# START OF PROVIDED DATA
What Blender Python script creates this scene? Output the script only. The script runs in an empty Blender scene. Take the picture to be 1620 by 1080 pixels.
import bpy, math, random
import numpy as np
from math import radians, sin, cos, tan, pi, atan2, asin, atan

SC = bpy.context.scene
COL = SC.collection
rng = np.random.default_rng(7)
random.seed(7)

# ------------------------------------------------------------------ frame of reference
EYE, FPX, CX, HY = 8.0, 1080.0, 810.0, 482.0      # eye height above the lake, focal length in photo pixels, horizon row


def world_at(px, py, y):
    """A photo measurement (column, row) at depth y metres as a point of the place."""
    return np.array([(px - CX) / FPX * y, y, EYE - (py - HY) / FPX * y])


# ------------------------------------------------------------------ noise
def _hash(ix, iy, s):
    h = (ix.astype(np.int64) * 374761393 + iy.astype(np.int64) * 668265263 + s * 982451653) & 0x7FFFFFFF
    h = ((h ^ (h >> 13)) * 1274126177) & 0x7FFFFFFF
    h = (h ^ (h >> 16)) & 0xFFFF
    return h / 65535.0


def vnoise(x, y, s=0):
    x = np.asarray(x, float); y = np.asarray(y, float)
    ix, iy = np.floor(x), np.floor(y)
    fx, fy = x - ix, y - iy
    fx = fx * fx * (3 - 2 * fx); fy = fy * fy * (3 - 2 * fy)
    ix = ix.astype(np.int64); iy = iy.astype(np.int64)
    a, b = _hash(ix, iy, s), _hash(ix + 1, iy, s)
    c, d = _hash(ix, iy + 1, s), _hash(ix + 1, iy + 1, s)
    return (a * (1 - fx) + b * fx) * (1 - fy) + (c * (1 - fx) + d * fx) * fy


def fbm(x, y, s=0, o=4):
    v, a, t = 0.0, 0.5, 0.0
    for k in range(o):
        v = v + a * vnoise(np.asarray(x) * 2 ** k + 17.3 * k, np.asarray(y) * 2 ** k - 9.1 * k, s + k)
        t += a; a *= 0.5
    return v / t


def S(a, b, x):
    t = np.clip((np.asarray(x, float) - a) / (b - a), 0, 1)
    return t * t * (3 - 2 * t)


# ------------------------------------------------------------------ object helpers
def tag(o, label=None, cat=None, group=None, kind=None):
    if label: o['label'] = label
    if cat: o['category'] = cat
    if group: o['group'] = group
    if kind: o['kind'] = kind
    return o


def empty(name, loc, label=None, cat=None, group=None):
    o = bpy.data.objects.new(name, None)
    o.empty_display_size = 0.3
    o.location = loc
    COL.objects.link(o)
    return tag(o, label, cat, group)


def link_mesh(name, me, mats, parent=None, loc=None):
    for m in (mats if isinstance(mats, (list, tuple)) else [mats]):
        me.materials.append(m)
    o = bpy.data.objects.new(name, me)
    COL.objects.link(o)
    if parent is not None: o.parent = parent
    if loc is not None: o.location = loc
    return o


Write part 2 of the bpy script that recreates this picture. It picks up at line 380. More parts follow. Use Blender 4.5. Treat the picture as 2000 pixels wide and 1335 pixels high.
# END OF PROVIDED DATA
- PROBLEM DESCRIPTION -
Return every line from the records above that holds the word "picture".

- THE RESPONSE -
What Blender Python script creates this scene? Output the script only. The script runs in an empty Blender scene. Take the picture to be 1620 by 1080 pixels.
Write part 2 of the bpy script that recreates this picture. It picks up at line 380. More parts follow. Use Blender 4.5. Treat the picture as 2000 pixels wide and 1335 pixels high.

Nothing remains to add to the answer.